|
|
|
|
|
by ceejayoz
267 days ago
|
|
> It's not about who "invented" it. It's about who started the most recent round. Starting when? Several of the examples are quite recent; there's no point in my life where people of both political persuasions weren't boycotting or criticizing things. > freedom of speech doesn't mean freedom from consequences This remains entirely true. The First Amendment protects us from government-applied consequences. Being fired for being an asshole by a private employer has always been kosher. Being fired because the FCC threatens your employer with revocation of their broadcast licenses over protected speech has not. |
|
The only one I'd consider recent is US national anthem kneeling.
I'm in my mid-30s. I only have the vaguest memories of cancel culture around 9/11. I have very vivid memories of progressive cancel culture during the late Obama administration and onwards. It very much was not a one-off sort of thing.
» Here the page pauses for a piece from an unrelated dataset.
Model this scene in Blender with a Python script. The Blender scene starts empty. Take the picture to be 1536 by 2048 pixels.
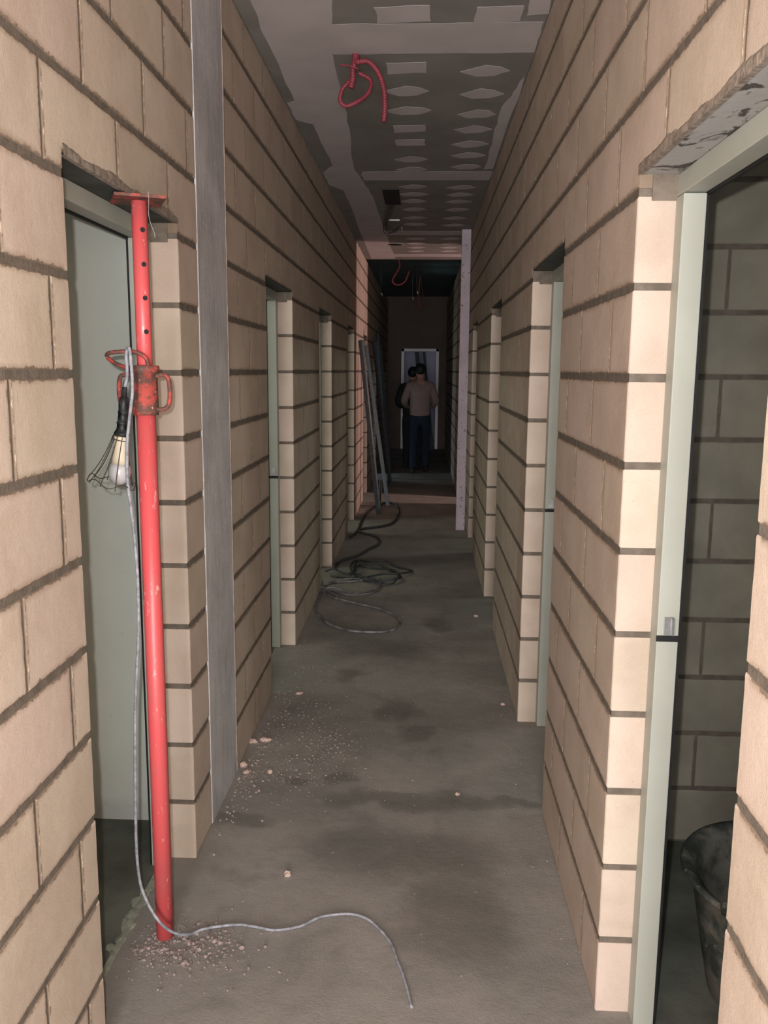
import bpy, bmesh, math, random
from mathutils import Vector, Matrix, noise
random.seed(7)
S = bpy.context.scene
COL = S.collection
R = math.radians

# ------------------------------------------------------------------ camera
CAMH = 1.612
PIT, YAW, ROL, FPX = 0.1632, 0.0438, 0.0078, 1719.3
cd = bpy.data.cameras.new('camera'); cam = bpy.data.objects.new('camera', cd); COL.objects.link(cam)
cd.sensor_fit = 'VERTICAL'; cd.sensor_height = 24.0; cd.lens = FPX / 2048 * 24.0
cd.clip_start = 0.02; cd.clip_end = 200
fw = Vector((-math.sin(YAW) * math.cos(PIT), math.cos(YAW) * math.cos(PIT), -math.sin(PIT)))
r0 = Vector((math.cos(YAW), math.sin(YAW), 0)); u0 = r0.cross(fw)
r1 = r0 * math.cos(ROL) + u0 * math.sin(ROL); u1 = -r0 * math.sin(ROL) + u0 * math.cos(ROL)
M = Matrix((r1, u1, -fw)).transposed().to_4x4(); M.translation = Vector((0, 0, CAMH))
cam.matrix_world = M
S.camera = cam
S.view_settings.view_transform = 'Standard'; S.view_settings.look = 'None'
S.view_settings.gamma = 1; S.view_settings.use_curve_mapping = False
S.view_settings.exposure = 0.0

# ------------------------------------------------------------------ world and lights
w = bpy.data.worlds.new('world'); S.world = w; w.use_nodes = True
w.node_tree.nodes['Background'].inputs[0].default_value = (0.80, 0.82, 0.80, 1)
w.node_tree.nodes['Background'].inputs[1].default_value = 0.30

def lamp(name, kind, loc, energy, color, size=.1, rot=(0, 0, 0), falloff=None, size_y=None, spot=None):
    l = bpy.data.lights.new(name, kind); l.energy = energy; l.color = color
    if kind in ('POINT', 'SPOT'): l.shadow_soft_size = size
    if kind == 'AREA':
        l.size = size
        if size_y: l.shape = 'RECTANGLE'; l.size_y = size_y
    if kind == 'SPOT' and spot: l.spot_size = R(spot); l.spot_blend = .6
    if falloff:
        l.use_nodes = True; nt = l.node_tree
        em = nt.nodes['Emission']; lf = nt.nodes.new('ShaderNodeLightFalloff')
        lf.inputs['Strength'].default_value = 1.0
        nt.links.new(lf.outputs[falloff], em.inputs['Strength'])
    o = bpy.data.objects.new(name, l); COL.objects.link(o); o.location = loc; o.rotation_euler = rot
    return o
lamp('phone_torch', 'POINT', (-.05, 0.0, 1.665), 92, (1.0, .995, .99), .012)
# daylight from the entrance hall behind the viewer, near and far
lamp('entrance_daylight', 'AREA', (-.13, -1.35, 1.15), 80, (1.0, .99, .99), 1.1, rot=(R(90), 0, 0), size_y=2.1)
lamp('hall_daylight', 'AREA', (-.13, -5.8, 1.5), 265, (1.0, .97, 1.0), 1.1, rot=(R(90), 0, 0), size_y=2.6)
# work lamp in the side room at the far end of the corridor
lamp('side_room_work_lamp', 'AREA', (2.9, 10.4, 1.6), 62, (1.0, .68, .64), .22, rot=(0, R(90), 0), size_y=.3)
lamp('end_room_light', 'POINT', (.5, 19.4, 2.4), 5, (.72, .76, 1.0), .1)
lamp('void_fill', 'POINT', (-1.9, 13.1, .5), 24, (.62, .88, 1.0), .2)  # fill light added to lift the dark void past the ceiling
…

It was a systematic practice which was systematically justified. The 9/11 stuff died down as 9/11 receded into the past. Progressive cancel culture only started dying down when Elon Musk bought Twitter.
I agree that progressive cancel culture was mostly not implemented with the help of the government. I agree that Brendan Carr overstepped in a way that wasn't a simple case of "tit for tat", and I think he should be fired.
On the other hand, consider Karen Attiah. If you took what she said, but replace "white men" in her statement with "black women", and imagine a white man saying it, he absolutely would've been risking his job just a few years ago. People were fired for far less.